University of New South Wales PhD student Roxane Francis, who is supervised by Dr Kingsford, headed out to Naree a few weeks after this initial influx to check up on the breeding activity.

“Some of the wetlands on Naree are enormous,” says Roxane. “Even if you stood on the edge and walked around the whole thing you still wouldn’t have a vantage point of the centre.”

In the past, scientists would have conducted surveys manually from a light aircraft or a kayak, but today Roxane does her surveys by drone, allowing her to gather high resolution images of nesting areas with minimal disturbance to wildlife.

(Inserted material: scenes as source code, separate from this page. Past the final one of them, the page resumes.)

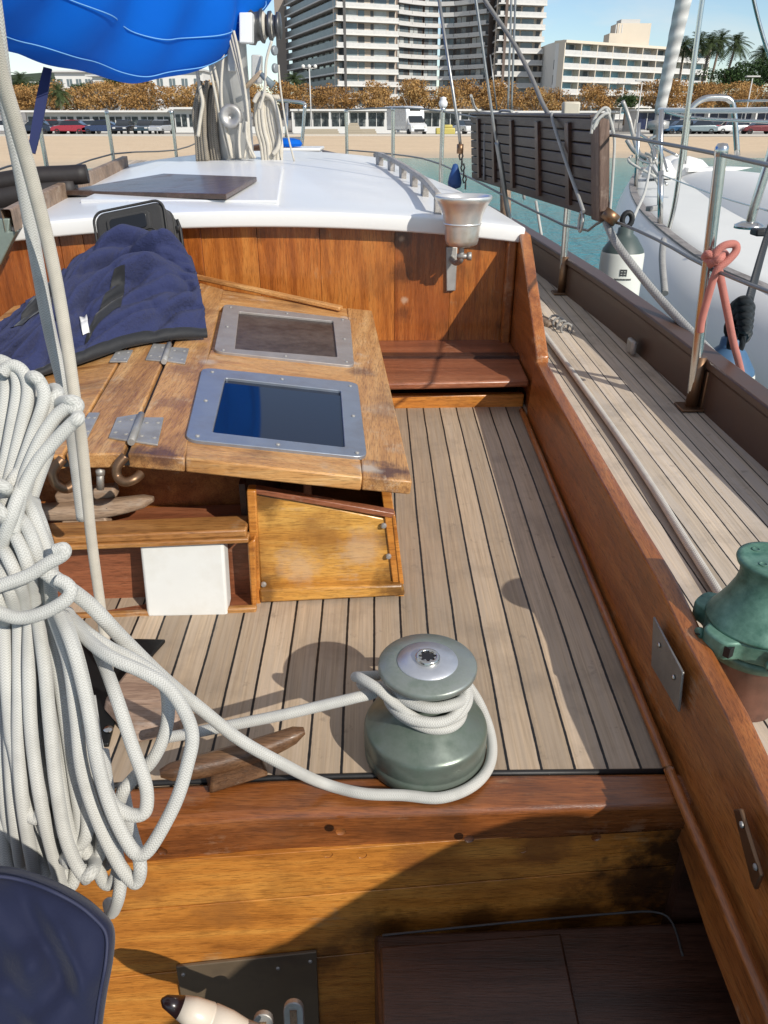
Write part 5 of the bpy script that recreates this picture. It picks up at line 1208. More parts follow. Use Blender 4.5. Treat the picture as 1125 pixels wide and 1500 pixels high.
for a in (.105, .27, .44, .645, .84):
    m = MB(); w = .011; q = [BD(a-w, .05, .026), BD(a+w, .05, .026), BD(a+w, .93, .026), BD(a-w, .93, .026)]; m.hexa(q, [p-bn*.015 for p in q]); m.build('batten', M['darkwood'], bd, bevel=.002)
m = MB(); q = [BD(.957, -.01, .016), BD(1.0, -.01, .016), BD(1.0, 1.02, .016), BD(.957, 1.02, .016)]; m.hexa(q, [p-bn*.04 for p in q]); m.build('end_post', wood('split_end_wood', (.05, .028, .02), (.12, .07, .05), (.24, .16, .12), 'Z', .6, 0, .45, (.34, .27, .22), .5), bd, bevel=.005)
m = MB(); q = [BD(0, -.03, .018), BD(.957, -.03, .018), BD(.957, .0, .018), BD(0, .0, .018)]; m.hexa(q, [p-bn*.035 for p in q]); m.build('top_bar', bm2, bd, bevel=.003)
m = MB(); rc_ = BD(.955, .97, .05); m.tube([rc_+Vector((.0, .028*math.cos(a), .034*math.sin(a)-.02)) for a in [2*math.pi*i/18 for i in range(18)]], .006, 8, closed=True); m.build('ring_bolt', M['dullsteel'], bd)
m = MB(); m.lathe([(.0, -.02), (.03, -.02), (.03, .02), (0, .02)], BD(1.02, .96, -.01), Matrix.Rotation(.6, 3, 'Y'), 16); m.build('roller', M['bronze'], bd)
# lashings of the board
rline_ = lambda nm, pts, r, mat, lab, cat='lashing': tag((lambda m: (m.tube(smooth_path([AY(x, y, Y_) for x, y, Y_ in pts], 6), r, 7), m.build(nm, mat))[1])(MB()), lab, cat)
kn = thing('rope_knot', 'pale knotted rope over the top right corner of the slatted board', 'rope', AY(870, 172, 2.95))
for j, pts in enumerate(([(866, 196), (870, 176), (880, 162), (890, 160), (892, 170), (880, 172), (872, 186)], [(868, 180), (876, 166), (886, 158), (893, 163), (888, 174)], [(888, 160), (894, 175), (899, 195)], [(869, 190), (874, 178), (884, 168), (892, 166)])):
    m = MB(); m.tube(smooth_path([AY(x, y, 2.93-.012*j) for x, y in pts], 6), .0052, 8); m.build('turn', M['rope'], kn)
rline_('lashing', [(690, 140, 4.4), (696, 158, 4.75), (706, 164, 4.8), (728, 166, 4.6), (735, 162, 4.5), (750, 163, 4.4)], .007, M['rope'], 'white rope tail lying over the far top corner of the slatted board')
rline_('lashing', [(757, 164, 4.1), (757, 190, 4.1), (761, 230, 4.05), (768, 292, 4.0)], .0075, M['rope_grey'], 'grey lashing hanging down the middle of the slatted board')
rline_('lashing', [(711, 166, 4.6), (710, 200, 4.6), (709, 264, 4.6)], .006, M['rope_grey'], 'grey lashing round the far end of the slatted board')
rline_('lashing', [(808, 166, 3.50), (812, 185, 3.42), (830, 240, 3.25), (848, 290, 3.05), (855, 310, 2.98)], .0065, M['rope_grey'], 'pale line crossing the slatted board down to its ring bolt')
rline_('lashing', [(898, 192, 3.0), (900, 215, 3.0), (896, 280, 3.0), (892, 326, 3.0)], .005, M['rope'], 'thin white line hanging just right of the slatted board')
m = MB(); m.box(AY(836, 160, 3.9), (.075, .05, .06)); tag(m.build('junction_box', plain('cream_box', (.55, .50, .40), .5), bevel=.008), 'small cream box on top of the slatted board', 'box')
# --- shrouds
shm = plain('grey_shroud', (.30, .30, .29), .35, .7, .25, 40)
SH = 'shrouds at the right of the mast'
def shroud(pts, r, lab, mat=None): return rline_('shroud', pts, r, mat or shm, lab, 'shroud')
sh1 = thing('shroud', 'steel shroud ending in a shackle and dark chain above the bell', 'shroud', AY(680, 262, 3.6))
m = MB(); m.tube([AY(634, -60, 3.6), AY(672, 190, 3.6), AY(675, 218, 3.6)], .0065, 8); m.build('wire', shm, sh1)
for i in range(7):
    p = AY(674+i*1.3, 220+i*8.5, 3.6); a = Vector((.0, 0, .016)); s = Vector((.008, 0, 0)) if i % 2 else Vector((0, .008, 0))
    m = MB(); m.tube([p+a+s*.3, p+s, p-a+s*.3, p-a-s*.3, p-s, p+a-s*.3], .0035, 6, closed=True); m.build('chain_link', M['black'], sh1)
m = MB(); m.lathe([(0, -.02), (.014, -.018), (.014, .018), (0, .02)], AY(674, 218, 3.6), None, 10); m.build('shackle', M['bronze'], sh1)
m = MB(); m.lathe([(0, .09), (.012, .085), (.03, .03), (.036, 0), (.03, -.02), (0, -.03)], AY(666, 268, 4.2), None, 14); tag(m.build('blue_float', plain('blue_plastic', (.02, .07, .22), .5)), 'small dark blue float hanging behind the bell', 'float')
shroud([(690, -40, 3.9), (697, 0, 3.9), (722, 175, 3.9), (728, 210, 3.9)], .0065, 'thin steel shroud crossing the far end of the slatted board')
shroud([(728, 208, 3.9), (735, 250, 3.9), (742, 300, 3.9), (752, 345, 3.9)], .012, 'grey rigging screw below the thin shroud, reaching the bulwark')
shroud([(700, -20, 4.0), (714, 6, 4.0), (752, 62, 3.9), (778, 112, 3.8), (794, 150, 3.7), (806, 172, 3.6)], .0095, 'thick grey rope slanting in front of the right tower down to the slatted board', plain('dark_grey_line', (.17, .165, .16), .6, var=.25, scale=30))
shroud([(750, -40, 5.2), (749, 0, 5.2), (744, 162, 5.2)], .0065, 'left one of a close pair of vertical wires before the right tower')
shroud([(756, -40, 5.2), (755, 0, 5.2), (749, 162, 5.2)], .0065, 'right one of a close pair of vertical wires before the right tower')
shroud([(718, 80, 5.6), (728, 162, 5.6)], .004, 'short faint wire left of the vertical pair')
shroud([(740, 270, 4.4), (741, 345, 4.4)], .03, 'dark wooden spar end standing below the slatted board', M['weathered'])
shroud([(785, 295, 4.6), (796, 362, 4.4)], .008, 'white line slanting over the water below the board', M['rope'])
shroud([(888, 326, 3.0), (905, 360, 2.9), (960, 430, 2.7), (1030, 505, 2.4), (1125, 605, 2.0), (1200, 690, 1.8)], .0145, 'thick grey mooring line sagging from the board towards the bulwark', M['rope_grey'])
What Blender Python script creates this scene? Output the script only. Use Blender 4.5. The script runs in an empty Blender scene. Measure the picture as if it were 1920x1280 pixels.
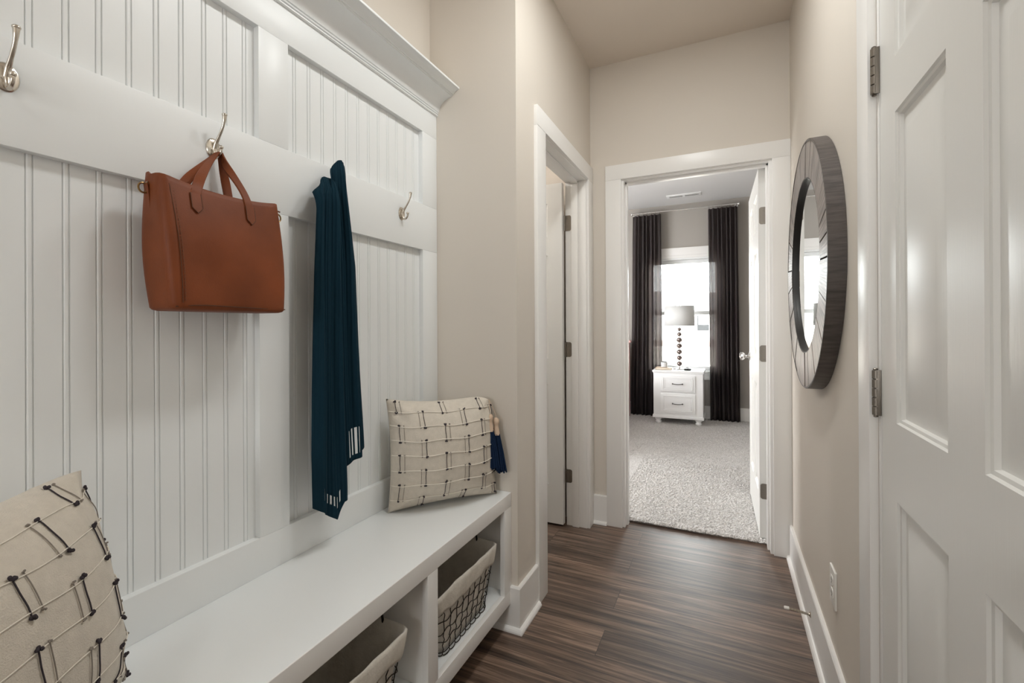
import bpy, bmesh, math, random
from mathutils import Vector, Matrix
random.seed(7)
R = math.radians
PI = math.pi
sc = bpy.context.scene
COL = sc.collection

# ------------------------------------------------------------------ materials
MATS = {}
def mat(name, color, rough=0.5, metal=0.0, spec=0.5, bump=None, var=None, sheen=0.0, coat=0.0):
    """bump=(scale xyz, strength, distance); var=(scale xyz, amount)"""
    if name in MATS: return MATS[name]
    m = bpy.data.materials.new(name); m.use_nodes = True
    nt = m.node_tree; N = nt.nodes; L = nt.links
    p = N['Principled BSDF']
    p.inputs['Base Color'].default_value = (*color, 1)
    p.inputs['Roughness'].default_value = rough
    p.inputs['Metallic'].default_value = metal
    p.inputs['Specular IOR Level'].default_value = spec
    if sheen: p.inputs['Sheen Weight'].default_value = sheen
    if coat: p.inputs['Coat Weight'].default_value = coat; p.inputs['Coat Roughness'].default_value = .25
    tc = N.new('ShaderNodeTexCoord')
    if bump:
        mp = N.new('ShaderNodeMapping'); mp.inputs['Scale'].default_value = bump[0]
        nz = N.new('ShaderNodeTexNoise'); nz.inputs['Scale'].default_value = 1; nz.inputs['Detail'].default_value = 4
        b = N.new('ShaderNodeBump'); b.inputs['Strength'].default_value = bump[1]; b.inputs['Distance'].default_value = bump[2]
        L.new(tc.outputs['Object'], mp.inputs['Vector']); L.new(mp.outputs['Vector'], nz.inputs['Vector'])
        L.new(nz.outputs['Fac'], b.inputs['Height']); L.new(b.outputs['Normal'], p.inputs['Normal'])
    if var:
        mp2 = N.new('ShaderNodeMapping'); mp2.inputs['Scale'].default_value = var[0]
        nz2 = N.new('ShaderNodeTexNoise'); nz2.inputs['Scale'].default_value = 1; nz2.inputs['Detail'].default_value = 5
        cr = N.new('ShaderNodeValToRGB')
        a = var[1]
        cr.color_ramp.elements[0].position = .3; cr.color_ramp.elements[1].position = .7
        cr.color_ramp.elements[0].color = (*[c*(1-a) for c in color], 1)
        cr.color_ramp.elements[1].color = (*[min(1, c*(1+a)) for c in color], 1)
        L.new(tc.outputs['Object'], mp2.inputs['Vector']); L.new(mp2.outputs['Vector'], nz2.inputs['Vector'])
        L.new(nz2.outputs['Fac'], cr.inputs['Fac']); L.new(cr.outputs['Color'], p.inputs['Base Color'])
    MATS[name] = m
    return m

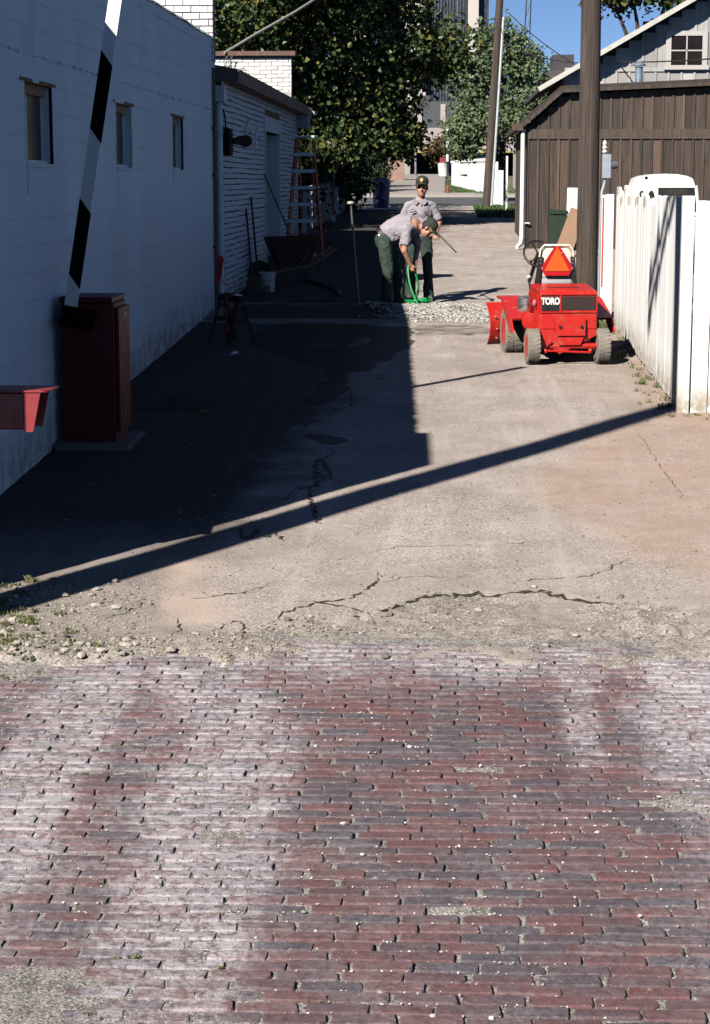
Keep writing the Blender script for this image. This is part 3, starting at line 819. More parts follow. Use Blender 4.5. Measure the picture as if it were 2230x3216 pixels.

Yantabulla Swamp, of which Naree Reserve is a part, after flooding in March 2020. Photo Kylie Fisher.

From about 70 metres up, her drone takes photos every couple of seconds. A live view on her mobile device allows her to send the drone lower – to around 30 metres off the ground – when nests are spotted to get a better look.

From above, Roxane says Great Cormorant nests look like bullseyes – stacks of dark sticks ringed by white bird scat. Easy to spot.

“In your head it’s like ‘Oh, nests, they must be really hard to see from 70 metres in the air’, but Great Cormorants are quite a big bird so they make quite a big nest,” explains Roxane.

Later, the drone images are digitally stitched together and voila, a picture is born – what’s known in the field as an orthomosaic.

As well as determining breeding activity, these detailed grids will allow Bush Heritage to compare flood extent at Naree in the future.

This year, the reserve has claimed the title of outback bird nursery. Colonies of inky black Great Cormorants were recorded breeding on two of the seven wetlands surveyed, with 80 and 26 nests found in each.

Singular Black Swan and Black-winged Stilt nests were also recorded, as well as some juvenile Australian Darters which could have fledged on Naree or elsewhere.

“It’s not a massive breeding event but it’s a fair size,” says Roxane. “Considering that the area is semi-arid, it’s pretty special to get enough water in the region to have birds breeding.”